Somehow, Monday is recycling day in our household. Maybe it's because the kids are home a lot more on weekends and drink milk like it's water *.* Every week, we drain three to five 2L cartons of this milk.

Seems that recycling is quite big these days? Keep seeing the CNA green plan on TV. Well, Auntie started when I was a kid in the early 1990s ok, with the "I'm a young environmentalist" badge, woohoo!

Then in my uni days, when I discovered that my lawyer friends printed their cases on only one side of the paper for ease of reference, I took their discarded printouts to use the other side to do my maths tutorials instead of using fresh paper.

In my master's year, I rented a room in a house instead of a college community space, and found that the town council provided free recycling boxes so I wrote in to get one for our kerb side :) And that summer, I was in Germany and found recycling bins everywhere. Back then, they weren't as common in Singapore. I was happy to see more and more of them in the past 10-20 years!

Now, there are those big blue recycling bins in every estate. We used to only bring down cardboards and boxes on an ad hoc basis, and worksheets etc at the end of the school year. After I took over household management when we gave up the helper, I bought a recycling bin. So started our Monday recycling.

Truth be told - I was looking for a rubbish bin coz the old one was really gross... And I found these Hållbar bins in Ikea:

10L rubbish bin stacked on 22L recycling bin


Regular NTUC Fairprice bags can fit into the 10L. I fill one or two bags every day, for a household of two adults and three kids. A rectangular ring holds the bag in place very well - in the past five months, I only had to clean the inside of the bin once coz the kids dump pencil shavings all over such that they fell in when I removed the bag *.* 

I prefer this to our old step pedal. I just leave the lid open the whole time since rubbish gets dumped daily so there's no smell. The stacking seems to help prevent pests - no ants or lizards (!) in our rubbish bins for five months now!

I don't use a bag for the 22L bin because recycled stuff should be dry! I let milk bottles air dry on top (where the rubbish bag sits in the picture above) after rinsing them. This size can fit four 2L milk cartons, with space left for other things like a 10-egg egg tray and trash mail. 

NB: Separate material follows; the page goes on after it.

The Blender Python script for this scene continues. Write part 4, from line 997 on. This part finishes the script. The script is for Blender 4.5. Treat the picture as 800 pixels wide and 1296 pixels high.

There are two lids for this side - I can slide the milk cartons in through the half lid (hidden by the rubbish bag!) instead of removing the 10L to open the full lid. There's also a handle which makes it easier to carry the box downstairs or just shift it to clean the floor.

I first saw these in white but when I was ready to buy, they had phased out the white. But these grey bins also look very nice! :)

Shall end this with two tips:
  1. Pack small stuff together in a bag or old envelop to make it easier to move them from your own bin to the blue recycling bin
  2. Look here to learn what can be recycled (and what not!) in Singapore - remember, trash belongs to the green bins, not the blue recycling bins!